Recent reports indicate the bureaucrats in Brussels want certain modified and classic cars to be classified as illegal. According to the Daily Mail, the European commission has proposed an alteration to the MoT which will set rules making any modification an automatic failure. Affecting millions of motorists as well as many small businesses who have spent billions of pounds each year modifying their cars for pleasure or business, the system would identify any alteration made based on specifications at the factory.

In a test that will determine roadworthiness so that “components of the vehicle must comply with characteristics at the time of first registration” it will likely mean that “potentially something as minor as changing the stereo could result in an MoT failure.” This would also mean that even certain cars that are not been updated with safer equipment will ultimately be made illegal.

Commenting on this issue, Vanessa Guyll from AA said that “we don’t want this and we’re very much against it. If every car with a modification was breaking down and having problems then that would be different but they don’t. Most modifications don’t affect a car’s safety. This would affect everything from changing a car’s wheels to fitting a bodykit. No one enjoys taking their car for an MoT but our system is pretty good. It would cost testing stations a lot and there is not much money to be made from an MoT. The plan is ridiculous.”

Similarly, Barry Corners from the Association of Car Enthusiasts noted that “the implications would be massive. It is unbelievable and it seems unworkable. You would need to know every minute detail about every model of car ever made. There would need to be a database for every car otherwise it couldn’t work. You can take an older car like the Jenson Interceptor and have it completely overhauled with modern components for £100,000.” Beyond the issues with the sweeping provisions, there is no database in the UK that specifies what is factory based and what classified as modifications.

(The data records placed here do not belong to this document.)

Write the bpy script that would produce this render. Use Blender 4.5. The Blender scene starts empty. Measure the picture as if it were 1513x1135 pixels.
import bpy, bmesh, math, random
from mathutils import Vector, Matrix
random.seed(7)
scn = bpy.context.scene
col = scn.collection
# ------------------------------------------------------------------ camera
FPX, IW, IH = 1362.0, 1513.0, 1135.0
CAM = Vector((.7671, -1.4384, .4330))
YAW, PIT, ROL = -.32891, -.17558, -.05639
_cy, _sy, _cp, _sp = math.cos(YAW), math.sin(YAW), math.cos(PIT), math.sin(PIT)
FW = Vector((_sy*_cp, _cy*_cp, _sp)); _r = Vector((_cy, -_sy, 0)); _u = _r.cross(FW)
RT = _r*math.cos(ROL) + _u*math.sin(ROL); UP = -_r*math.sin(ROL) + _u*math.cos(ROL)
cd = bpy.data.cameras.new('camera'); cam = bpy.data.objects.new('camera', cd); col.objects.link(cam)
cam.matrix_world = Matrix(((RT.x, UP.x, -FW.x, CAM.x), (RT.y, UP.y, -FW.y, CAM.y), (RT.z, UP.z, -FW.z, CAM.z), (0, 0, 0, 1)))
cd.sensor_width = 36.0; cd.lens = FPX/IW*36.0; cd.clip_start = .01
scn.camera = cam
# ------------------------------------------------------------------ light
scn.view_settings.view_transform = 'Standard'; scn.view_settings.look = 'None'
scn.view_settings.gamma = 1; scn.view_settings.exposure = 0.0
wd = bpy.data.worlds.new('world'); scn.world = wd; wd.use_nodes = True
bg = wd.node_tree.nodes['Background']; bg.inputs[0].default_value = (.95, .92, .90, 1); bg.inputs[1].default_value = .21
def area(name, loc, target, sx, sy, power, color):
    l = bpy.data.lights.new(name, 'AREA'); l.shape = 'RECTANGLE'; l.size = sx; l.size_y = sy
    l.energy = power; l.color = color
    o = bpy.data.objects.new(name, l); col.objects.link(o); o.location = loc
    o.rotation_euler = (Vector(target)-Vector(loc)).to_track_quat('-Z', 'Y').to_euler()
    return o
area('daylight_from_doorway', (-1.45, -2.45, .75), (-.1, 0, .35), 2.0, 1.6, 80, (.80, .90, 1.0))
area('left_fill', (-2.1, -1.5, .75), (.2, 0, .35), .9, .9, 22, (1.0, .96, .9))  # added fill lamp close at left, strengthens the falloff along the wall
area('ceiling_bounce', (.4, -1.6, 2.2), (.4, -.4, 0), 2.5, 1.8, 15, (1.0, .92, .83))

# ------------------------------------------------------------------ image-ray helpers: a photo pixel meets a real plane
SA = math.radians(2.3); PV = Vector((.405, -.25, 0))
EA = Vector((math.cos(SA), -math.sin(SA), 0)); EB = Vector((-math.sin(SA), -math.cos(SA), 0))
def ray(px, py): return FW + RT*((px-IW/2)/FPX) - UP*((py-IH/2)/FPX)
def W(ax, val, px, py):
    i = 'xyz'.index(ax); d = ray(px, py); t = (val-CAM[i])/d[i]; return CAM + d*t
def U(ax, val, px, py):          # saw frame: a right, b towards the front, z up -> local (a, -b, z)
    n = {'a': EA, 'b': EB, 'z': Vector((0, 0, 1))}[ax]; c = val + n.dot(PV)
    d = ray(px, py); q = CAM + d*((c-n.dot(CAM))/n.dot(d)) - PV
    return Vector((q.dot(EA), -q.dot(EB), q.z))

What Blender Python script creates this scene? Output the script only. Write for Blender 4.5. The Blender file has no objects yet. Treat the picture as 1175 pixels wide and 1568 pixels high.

Creating quite a stir in the automotive community, members at the UK Independence Party have reported that they’ve been inundated with letters from concerned motorists. Similarly, politicians across the UK have noted that the British people have long been fans of car modification and will certainly fight to stabilize a favoured industry.  While the European edict is far from being implemented, if the mere suggestion has caused such uproar, its enactment will produce nothing short of a revolution.